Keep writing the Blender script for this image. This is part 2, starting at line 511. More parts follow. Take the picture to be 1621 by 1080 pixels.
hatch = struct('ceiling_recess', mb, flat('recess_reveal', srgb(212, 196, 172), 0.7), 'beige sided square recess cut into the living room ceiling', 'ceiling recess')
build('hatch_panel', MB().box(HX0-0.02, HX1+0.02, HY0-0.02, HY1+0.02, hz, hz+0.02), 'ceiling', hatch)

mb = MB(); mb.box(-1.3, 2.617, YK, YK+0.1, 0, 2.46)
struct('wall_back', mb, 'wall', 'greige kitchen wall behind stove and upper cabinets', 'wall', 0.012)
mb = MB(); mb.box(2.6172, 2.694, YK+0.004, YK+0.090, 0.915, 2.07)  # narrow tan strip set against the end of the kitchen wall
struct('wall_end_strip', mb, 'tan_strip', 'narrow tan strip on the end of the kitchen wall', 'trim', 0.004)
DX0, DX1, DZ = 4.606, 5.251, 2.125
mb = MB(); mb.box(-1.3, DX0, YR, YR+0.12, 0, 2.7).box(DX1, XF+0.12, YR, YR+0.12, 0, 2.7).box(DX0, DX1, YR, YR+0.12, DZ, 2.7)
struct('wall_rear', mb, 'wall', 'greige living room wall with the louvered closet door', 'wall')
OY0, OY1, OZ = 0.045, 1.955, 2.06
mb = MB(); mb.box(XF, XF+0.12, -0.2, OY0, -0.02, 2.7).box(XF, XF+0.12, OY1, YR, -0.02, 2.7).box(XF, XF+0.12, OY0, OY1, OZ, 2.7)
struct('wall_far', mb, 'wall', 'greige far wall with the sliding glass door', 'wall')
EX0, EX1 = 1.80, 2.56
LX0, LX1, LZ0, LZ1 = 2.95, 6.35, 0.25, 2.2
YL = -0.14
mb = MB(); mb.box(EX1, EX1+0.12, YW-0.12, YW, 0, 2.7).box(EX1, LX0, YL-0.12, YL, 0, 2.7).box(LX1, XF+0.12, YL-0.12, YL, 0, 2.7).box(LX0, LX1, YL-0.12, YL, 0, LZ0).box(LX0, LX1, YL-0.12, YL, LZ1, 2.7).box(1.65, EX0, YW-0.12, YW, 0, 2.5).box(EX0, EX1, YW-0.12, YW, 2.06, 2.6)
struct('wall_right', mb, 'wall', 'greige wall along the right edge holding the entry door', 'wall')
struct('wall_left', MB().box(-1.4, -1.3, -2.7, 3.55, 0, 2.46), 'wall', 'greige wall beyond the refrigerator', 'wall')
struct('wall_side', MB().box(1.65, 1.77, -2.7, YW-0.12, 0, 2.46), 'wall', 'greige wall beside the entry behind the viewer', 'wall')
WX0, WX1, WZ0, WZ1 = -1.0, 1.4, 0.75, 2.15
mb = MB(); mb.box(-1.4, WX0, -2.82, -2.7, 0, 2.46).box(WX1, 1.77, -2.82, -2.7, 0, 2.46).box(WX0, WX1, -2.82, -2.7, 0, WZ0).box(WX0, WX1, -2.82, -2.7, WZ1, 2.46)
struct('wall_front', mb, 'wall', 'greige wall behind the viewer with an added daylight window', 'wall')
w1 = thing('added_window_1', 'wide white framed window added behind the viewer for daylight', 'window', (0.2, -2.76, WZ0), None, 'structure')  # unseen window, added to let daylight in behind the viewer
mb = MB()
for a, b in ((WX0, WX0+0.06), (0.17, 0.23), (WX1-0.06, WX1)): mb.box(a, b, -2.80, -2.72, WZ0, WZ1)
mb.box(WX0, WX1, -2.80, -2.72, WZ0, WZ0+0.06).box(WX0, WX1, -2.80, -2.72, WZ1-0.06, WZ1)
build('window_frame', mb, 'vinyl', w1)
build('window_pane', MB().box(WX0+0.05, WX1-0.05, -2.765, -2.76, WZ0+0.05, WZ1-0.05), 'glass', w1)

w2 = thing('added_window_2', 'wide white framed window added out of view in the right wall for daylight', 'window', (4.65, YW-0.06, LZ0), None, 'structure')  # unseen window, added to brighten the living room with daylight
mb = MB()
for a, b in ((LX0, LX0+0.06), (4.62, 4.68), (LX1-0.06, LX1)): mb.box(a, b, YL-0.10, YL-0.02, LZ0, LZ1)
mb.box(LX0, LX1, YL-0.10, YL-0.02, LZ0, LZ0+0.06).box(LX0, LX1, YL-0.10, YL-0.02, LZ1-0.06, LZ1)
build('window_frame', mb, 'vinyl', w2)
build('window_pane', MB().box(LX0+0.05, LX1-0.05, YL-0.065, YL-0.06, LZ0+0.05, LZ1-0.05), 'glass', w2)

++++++

**Task directions:** Restate, word for word and with nothing added, the lines from the first line of the listing through the one where "hz+0.02), 'ceiling', hatch)" stands.

**Full solution:**
Keep writing the Blender script for this image. This is part 2, starting at line 511. More parts follow. Take the picture to be 1621 by 1080 pixels.
hatch = struct('ceiling_recess', mb, flat('recess_reveal', srgb(212, 196, 172), 0.7), 'beige sided square recess cut into the living room ceiling', 'ceiling recess')
build('hatch_panel', MB().box(HX0-0.02, HX1+0.02, HY0-0.02, HY1+0.02, hz, hz+0.02), 'ceiling', hatch)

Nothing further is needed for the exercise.